(Items from a data source)

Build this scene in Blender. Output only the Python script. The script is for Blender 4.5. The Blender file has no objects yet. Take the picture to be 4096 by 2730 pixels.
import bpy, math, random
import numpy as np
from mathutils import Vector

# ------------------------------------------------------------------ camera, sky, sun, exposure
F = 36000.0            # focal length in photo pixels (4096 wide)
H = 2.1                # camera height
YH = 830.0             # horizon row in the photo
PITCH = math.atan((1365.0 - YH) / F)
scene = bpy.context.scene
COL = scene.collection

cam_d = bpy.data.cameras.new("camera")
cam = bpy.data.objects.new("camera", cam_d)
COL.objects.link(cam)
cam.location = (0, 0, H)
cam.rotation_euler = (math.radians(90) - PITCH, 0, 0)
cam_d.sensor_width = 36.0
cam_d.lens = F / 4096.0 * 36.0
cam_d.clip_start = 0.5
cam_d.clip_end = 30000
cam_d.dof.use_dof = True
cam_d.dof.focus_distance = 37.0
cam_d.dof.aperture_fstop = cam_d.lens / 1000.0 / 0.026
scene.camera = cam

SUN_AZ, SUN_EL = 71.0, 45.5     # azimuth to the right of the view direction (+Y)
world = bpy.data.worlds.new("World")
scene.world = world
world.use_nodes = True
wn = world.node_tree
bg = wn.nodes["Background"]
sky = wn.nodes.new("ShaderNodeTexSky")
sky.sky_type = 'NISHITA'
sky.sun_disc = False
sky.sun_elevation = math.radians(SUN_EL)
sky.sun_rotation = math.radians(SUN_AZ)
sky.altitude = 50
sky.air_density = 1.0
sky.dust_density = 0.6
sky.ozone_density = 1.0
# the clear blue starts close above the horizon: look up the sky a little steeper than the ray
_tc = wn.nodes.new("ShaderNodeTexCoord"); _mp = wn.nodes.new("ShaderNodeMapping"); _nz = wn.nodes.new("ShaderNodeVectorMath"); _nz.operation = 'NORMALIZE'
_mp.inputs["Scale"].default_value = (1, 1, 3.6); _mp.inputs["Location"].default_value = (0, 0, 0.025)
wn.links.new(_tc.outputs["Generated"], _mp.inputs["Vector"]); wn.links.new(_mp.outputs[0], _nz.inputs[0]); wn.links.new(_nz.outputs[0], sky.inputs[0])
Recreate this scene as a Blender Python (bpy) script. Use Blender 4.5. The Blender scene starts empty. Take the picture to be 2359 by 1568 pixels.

*Instruction*:
Extract all lines as given.

*Correct answer*:
Build this scene in Blender. Output only the Python script. The script is for Blender 4.5. The Blender file has no objects yet. Take the picture to be 4096 by 2730 pixels.
import bpy, math, random
import numpy as np
from mathutils import Vector

# ------------------------------------------------------------------ camera, sky, sun, exposure
F = 36000.0            # focal length in photo pixels (4096 wide)
H = 2.1                # camera height
YH = 830.0             # horizon row in the photo
PITCH = math.atan((1365.0 - YH) / F)
scene = bpy.context.scene
COL = scene.collection

cam_d = bpy.data.cameras.new("camera")
cam = bpy.data.objects.new("camera", cam_d)
COL.objects.link(cam)
cam.location = (0, 0, H)
cam.rotation_euler = (math.radians(90) - PITCH, 0, 0)
cam_d.sensor_width = 36.0
cam_d.lens = F / 4096.0 * 36.0
cam_d.clip_start = 0.5
cam_d.clip_end = 30000
cam_d.dof.use_dof = True
cam_d.dof.focus_distance = 37.0
cam_d.dof.aperture_fstop = cam_d.lens / 1000.0 / 0.026
scene.camera = cam

SUN_AZ, SUN_EL = 71.0, 45.5     # azimuth to the right of the view direction (+Y)
world = bpy.data.worlds.new("World")
scene.world = world
world.use_nodes = True
wn = world.node_tree
bg = wn.nodes["Background"]
sky = wn.nodes.new("ShaderNodeTexSky")
sky.sky_type = 'NISHITA'
sky.sun_disc = False
sky.sun_elevation = math.radians(SUN_EL)
sky.sun_rotation = math.radians(SUN_AZ)
sky.altitude = 50
sky.air_density = 1.0
sky.dust_density = 0.6
sky.ozone_density = 1.0
# the clear blue starts close above the horizon: look up the sky a little steeper than the ray
_tc = wn.nodes.new("ShaderNodeTexCoord"); _mp = wn.nodes.new("ShaderNodeMapping"); _nz = wn.nodes.new("ShaderNodeVectorMath"); _nz.operation = 'NORMALIZE'
_mp.inputs["Scale"].default_value = (1, 1, 3.6); _mp.inputs["Location"].default_value = (0, 0, 0.025)
wn.links.new(_tc.outputs["Generated"], _mp.inputs["Vector"]); wn.links.new(_mp.outputs[0], _nz.inputs[0]); wn.links.new(_nz.outputs[0], sky.inputs[0])
Recreate this scene as a Blender Python (bpy) script. Use Blender 4.5. The Blender scene starts empty. Take the picture to be 2359 by 1568 pixels.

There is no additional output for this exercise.